**What to do:** Take the lines from the head of the listing through the one bearing "scene = C.scene" and copy them exactly, leaving every picture out.

**Material provided:**
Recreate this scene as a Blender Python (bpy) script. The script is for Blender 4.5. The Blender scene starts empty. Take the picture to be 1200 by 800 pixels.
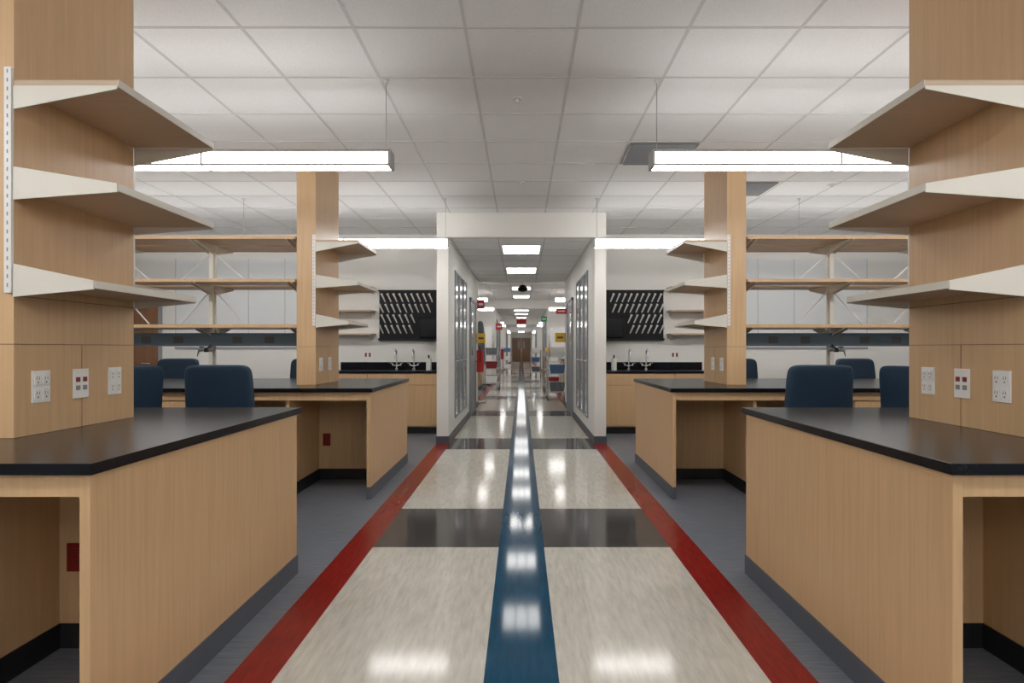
import bpy, bmesh, math, random
from mathutils import Vector, Matrix
random.seed(4)
C = bpy.context
scene = C.scene

# ------------------------------------------------------------------ materials
MATS = {}
def mat(name, col, rough=0.5, metal=0.0, emis=None, estr=0.0, noise=None, bump=None, spec=0.5, coat=0.0):
    """noise=(scale xyz tuple, dark factor, light factor)"""
    m = bpy.data.materials.new(name); m.use_nodes = True
    nt = m.node_tree; b = nt.nodes['Principled BSDF']
    b.inputs['Base Color'].default_value = (*col, 1)
    b.inputs['Roughness'].default_value = rough
    b.inputs['Metallic'].default_value = metal
    b.inputs['Specular IOR Level'].default_value = spec
    b.inputs['Coat Weight'].default_value = coat
    b.inputs['Coat Roughness'].default_value = 0.08
    if emis:
        b.inputs['Emission Color'].default_value = (*emis, 1)
        b.inputs['Emission Strength'].default_value = estr
    if noise or bump:
        tc = nt.nodes.new('ShaderNodeTexCoord')
    if noise:
        mp = nt.nodes.new('ShaderNodeMapping'); mp.inputs['Scale'].default_value = noise[0]
        nz = nt.nodes.new('ShaderNodeTexNoise'); nz.inputs['Scale'].default_value = 1.0
        nz.inputs['Detail'].default_value = 5
        nz.inputs['Roughness'].default_value = 0.6
        cr = nt.nodes.new('ShaderNodeValToRGB')
        cr.color_ramp.elements[0].position = 0.3; cr.color_ramp.elements[1].position = 0.7
        cr.color_ramp.elements[0].color = (*[c*noise[1] for c in col], 1)
        cr.color_ramp.elements[1].color = (*[min(1, c*noise[2]) for c in col], 1)
        nt.links.new(tc.outputs['Object'], mp.inputs['Vector'])
        nt.links.new(mp.outputs[0], nz.inputs['Vector'])
        nt.links.new(nz.outputs['Fac'], cr.inputs[0])
        nt.links.new(cr.outputs[0], b.inputs['Base Color'])
    if bump:
        n2 = nt.nodes.new('ShaderNodeTexNoise'); n2.inputs['Scale'].default_value = bump[0]
        bp = nt.nodes.new('ShaderNodeBump'); bp.inputs['Strength'].default_value = bump[1]
        bp.inputs['Distance'].default_value = 0.002
        nt.links.new(tc.outputs['Object'], n2.inputs['Vector'])
        nt.links.new(n2.outputs['Fac'], bp.inputs['Height'])
        nt.links.new(bp.outputs[0], b.inputs['Normal'])
    MATS[name] = m
    return m

mat('maple', (0.59, 0.372, 0.190), 0.42, noise=((55, 55, 2.2), 0.91, 1.07))
mat('maple_shelf', (0.47, 0.345, 0.235), 0.45, noise=((3, 60, 60), 0.93, 1.07))
mat('seam', (0.22, 0.12, 0.06), 0.6)
mat('door_wood', (0.20, 0.085, 0.035), 0.4, noise=((30, 30, 1.5), 0.8, 1.15))
mat('epoxy', (0.005, 0.006, 0.009), 0.22, spec=0.22, noise=((6, 6, 6), 0.85, 1.15))
mat('rubber_base', (0.070, 0.080, 0.100), 0.5)
mat('black_base', (0.010, 0.010, 0.012), 0.5)
mat('cream_metal', (0.66, 0.625, 0.55), 0.4)
mat('white_metal', (0.75, 0.74, 0.72), 0.35)
mat('lamp_housing', (0.42, 0.42, 0.42), 0.35, metal=0.6)
mat('slot', (0.05, 0.05, 0.05), 0.6)
mat('raceway', (0.055, 0.085, 0.11), 0.4)
mat('chair_blue', (0.003, 0.024, 0.055), 0.75, noise=((150, 150, 150), 0.8, 1.2), bump=(500, 0.3))
mat('chair_plastic', (0.01, 0.01, 0.012), 0.4)
mat('chrome', (0.75, 0.75, 0.76), 0.15, metal=1)
mat('steel', (0.45, 0.45, 0.46), 0.3, metal=1)
mat('dark_steel', (0.12, 0.12, 0.12), 0.3, metal=0.8)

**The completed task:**
Recreate this scene as a Blender Python (bpy) script. The script is for Blender 4.5. The Blender scene starts empty. Take the picture to be 1200 by 800 pixels.
import bpy, bmesh, math, random
from mathutils import Vector, Matrix
random.seed(4)
C = bpy.context
scene = C.scene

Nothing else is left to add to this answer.